Life-stuff

A middle age gay man in transition.

Sunday, November 28, 2004

PARANOID?


I have several friends listed on MSN messenger or Yahoo messenger, some are really good friends some are mere acquaintances. Why do I panic when I log in and one of my really good friends ignores me? There could be a million reasons why they don’t talk to me…they could be away from their PC but forgotten to change their status. They could be busy playing a game or video and not notice that I have come on-line. They could be chatting with several other people and missed me coming on-line. Yes there could be a lot of reasons why they don’t talk to me but I am still paranoid. I feel they may be ignoring me on purpose and yet I am afraid to say hello because I don’t want to interrupt them…maybe they are thinking the same way? It seems the more the world becomes connected…the more I worry people are purposely ignoring me. I can be reached via email or on-line, real-time messaging, by cell or mobile phone with sms or text capability, by a landline phone, by snail mail or even by airplane.. I can be contacted 24/7! But why should I expect friends to notice me every time I am on-line…if I lived in the same city would I expect to talk to them every day? I guess that would depend on our relationship and how we had defined it. Some people I would want to talk with daily while others perhaps only once a week or even less.

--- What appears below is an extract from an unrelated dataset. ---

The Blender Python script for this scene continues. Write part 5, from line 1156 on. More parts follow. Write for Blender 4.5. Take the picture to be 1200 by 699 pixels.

And yet I have one really, really good friend that I speak to perhaps once a month and yet somehow we seem to maintain the relationship. Others friends if I don’t speak to them within a week…I seem to miss a large part of their lives. In a global world where everyone seems to have friends or families scattered around the world, it is more important than ever to use good communication techniques to stay in touch and somehow we can easily forget to do this. I value my friends greatly, perhaps because I don’t have a lot of what I consider really good friends and also perhaps because for me it is hard to make good friends, so those I have, I tend to hold onto tightly. I guess this tightness can scare some people and perhaps I scare off others because of my desire to maintain contact. Right now on my messenger list is a very good friend, an ex, a good friend and an acquaintance…and none of them are talking to me…I guess I should initiate the conversation…but I don’t want to bother them…I know, I know, I am just paranoid!


Oppps….I just received an online message from one of my friends….perhaps they were really away from their PC, and they really do want to talk to me!